Task objective:
Filter this data down to the lines that hold "part", and copy them.

..............................

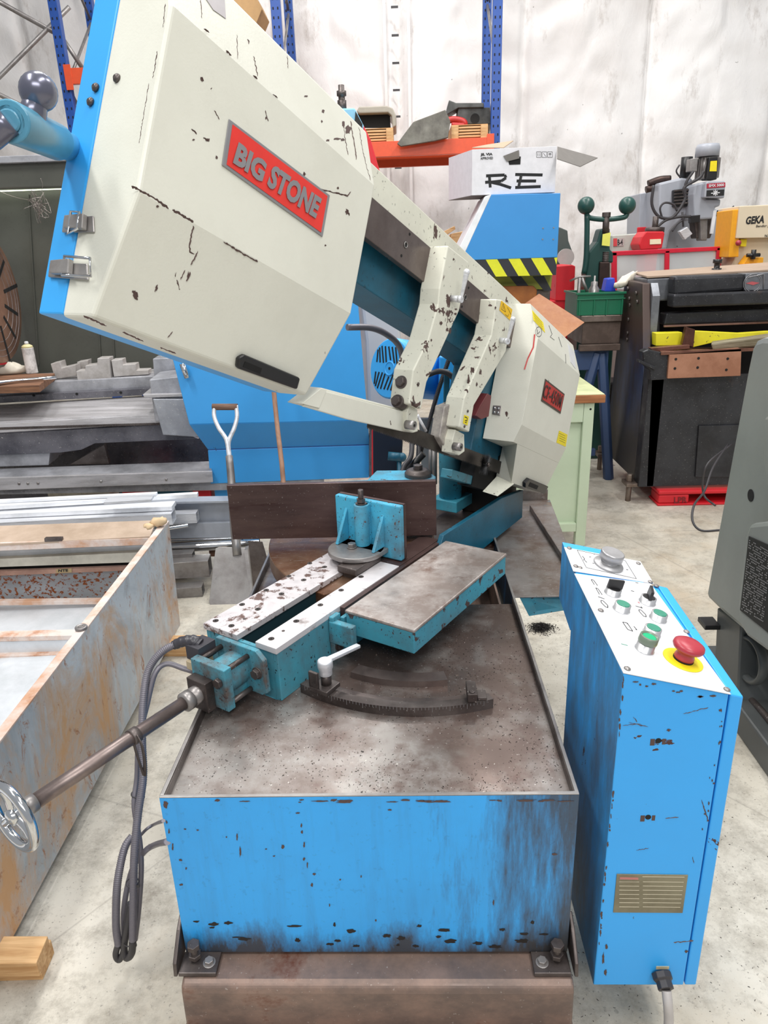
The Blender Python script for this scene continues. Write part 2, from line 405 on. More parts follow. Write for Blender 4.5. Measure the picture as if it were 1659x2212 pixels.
# ------------------------------------------------------------------ the bandsaw
SAW = thing('band_saw', 'blue and cream industrial bandsaw with its bow raised above a steel chip tray', 'bandsaw', (-0.09, 1.6, 0.245))
def part(mb, name, mat, bevel=0.0015, label=None, parent=SAW, kind=None, seg=2): return mb.build(name, M[mat] if isinstance(mat, str) else mat, parent, bevel, label, kind, seg)
X0, X1, Y0, Y1, ZT = -0.481, 0.304, 1.062, 2.76, 0.65
m = MB()
m.box(FW, X0, X1, Y0, Y0+0.006, 0.252, ZT); m.box(FW, X0, X0+0.006, Y0+0.006, Y1, 0.252, ZT); m.box(FW, X1-0.006, X1, Y0+0.006, Y1, 0.252, ZT)
m.box(FW, X0+0.006, X1-0.006, Y1-0.006, Y1, 0.252, ZT)
base = part(m, 'base_cabinet', 'base_blue', 0.001)
m = MB()
for a in ((X0, X1, Y0, Y0+0.007), (X0, X0+0.007, Y0+0.007, Y1), (X1-0.007, X1, Y0+0.007, Y1)): m.box(FW, *a, ZT+0.0003, ZT+0.003)
part(m, 'tray_rim', 'steel', 0.0008, 'bare metal rim along the top of the chip tray')
zt = 0.628
m = MB(); m.box(FW, X0+0.006, X1-0.006, Y0+0.006, 1.866, zt-0.006, zt); m.box(FW, X0+0.006, 0.08, 1.866, Y1-0.006, zt-0.006, zt)
m.box(FW, 0.08, X1-0.006, 2.30, Y1-0.006, zt-0.006, zt)
part(m, 'chip_tray', 'bed', 0, 'oily brown steel tray floor strewn with chips')
m = MB(); m.box(FW, X0+0.0062, X0+0.0085, Y0+0.0065, Y1-0.01, zt, ZT-0.0005); m.box(FW, X1-0.0085, X1-0.0062, Y0+0.0065, 1.86, zt, ZT-0.0005)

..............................

Complete output:
The Blender Python script for this scene continues. Write part 2, from line 405 on. More parts follow. Write for Blender 4.5. Measure the picture as if it were 1659x2212 pixels.
def part(mb, name, mat, bevel=0.0015, label=None, parent=SAW, kind=None, seg=2): return mb.build(name, M[mat] if isinstance(mat, str) else mat, parent, bevel, label, kind, seg)
base = part(m, 'base_cabinet', 'base_blue', 0.001)
part(m, 'tray_rim', 'steel', 0.0008, 'bare metal rim along the top of the chip tray')
part(m, 'chip_tray', 'bed', 0, 'oily brown steel tray floor strewn with chips')